This is not my obsession, but I do find that after a conversation with Shirley I pay more attention to details. And indeed, there are challenges in using handmade textiles. I've found, for instance, that it's a good idea to wash them gently before using; often there's a lot of sizing, sometimes excess dye, and just plain dirt in the wash water. You do take a chance by washing as dyes may crock--but a mudcloth throw that's still stiff with mud is a lot more useful on the table after a bath. Another challenge is matching patterns when stitching pieces together. Handwoven textiles often don't match precisely; there are variations in the size of the yarns and the tension of the weaving as well as variations in dye-lot colors.
To me, this is an important part of the charm--somebody made this, and then she stopped to cook lunch and then started up again in a slightly different place, and so the wings of the bird don't quite come together precisely. I love that! I can imagine how she sat at the loom (in a chair? on a bench? on the ground?) and whether it was hot and humid, indoors or outdoors, in a quiet place or in a chaotic market. Maybe she only had time to weave or stitch when the kids were sleeping or at school; maybe she succeeded in making them be quiet because she had to finish the piece in order to get paid that week
This is one of my favorite pieces, a huipil hand woven in Guatemala.

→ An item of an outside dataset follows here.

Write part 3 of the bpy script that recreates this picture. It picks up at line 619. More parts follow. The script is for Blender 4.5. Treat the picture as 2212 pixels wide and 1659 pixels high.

You can see that it was woven in two strips, then sewn together in the center. Of course, the horizontal stripes don't match, one bird is cut off, and the color of the bottom stripe has changed.
I just couldn't resist that.
We can buy handmade things and call them art and hang them on the wall, or we can call them "folk art" and consider them quirky and ourselves superior for forgiving their imperfections (which seems pretty condescending to me). People hurled insults at the Impressionists, the Fauves, the Abstractionists and probably every other new school of art over time. A lot of them collected "primitive" art from Africa, not because it was folk art, but because it exhibited incredibly sophisticated use of mass and line in ways far outside what they had been taught. They learned from it and acknowledged the debt.
Art isn't perfection--in fact, "perfection" is probably irrelevant to art. I look for the hand of the maker and the invitation to share the vision of another. It's an act of courage to throw your vision out to the public, whether it's a shawl or a sculpture. I can copy that, too.